Heliography Project 1827–2027
Przemek Zajfert, April 2025
Joseph Nicéphore Niépce’s heliograph from 1827 is considered the first technical image in history. A tin plate coated with asphalt emulsion, exposed for days to sunlight through a camera obscura, mechanically recorded the view from his studio window. No human line, no interpretation – light itself wrote the world onto the plate.
Two hundred years later, photography faces its dissolution. AI-generated images and digital simulations are severing the original link to the real. In a world where any image could be synthetic, the automated captures of Street View paradoxically become the last authentic photographs. Not because they were created with artistic intent, but because they arose from entirely different purposes – mapping, surveillance.
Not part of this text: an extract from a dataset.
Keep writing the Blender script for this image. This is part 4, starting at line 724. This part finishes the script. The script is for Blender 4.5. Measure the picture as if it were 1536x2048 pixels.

Their lack of intention becomes their promise of truth.
Algorithm-driven cameras mounted on Google vehicles document the world systematically, street by street, without pause, without selection, without a conscious gaze. They produce what Roland Barthes called the studium – the purely informational, documentary layer of the photographic image. Methodically, emotionlessly, comprehensively, they record our everyday world.
And yet, this reveals the essential difference to AI-generated imagery. The punctum – that detail which pricks and wounds the viewer – can only emerge where one senses: that has been. Simulated images may inform, but they cannot hurt. They carry no trace of time, no scar of the real.
Only through my intervention – selection, framing, isolating single moments from this mechanical archive – does a specifically human punctum arise. A new division of labor emerges: the machine performs total world documentation; I become the archivist of the real, the discoverer of moments of contact hidden in the data streams of a vanishing world.
These selected digital fragments are then translated back into the material world using the technique of heliography. This return to the physical is more than a nostalgic gesture – it becomes the sealing of photographic evidence. Only in material form, subject to aging and time, can these machine-made but humanly discovered images unfold their paradoxical force: as authentic fossils of a world oscillating between total surveillance and complete blindness.
Thus, my Heliography Project gathers the last true photographs in a world after photography – traces of a reality before it vanishes fully into simulation.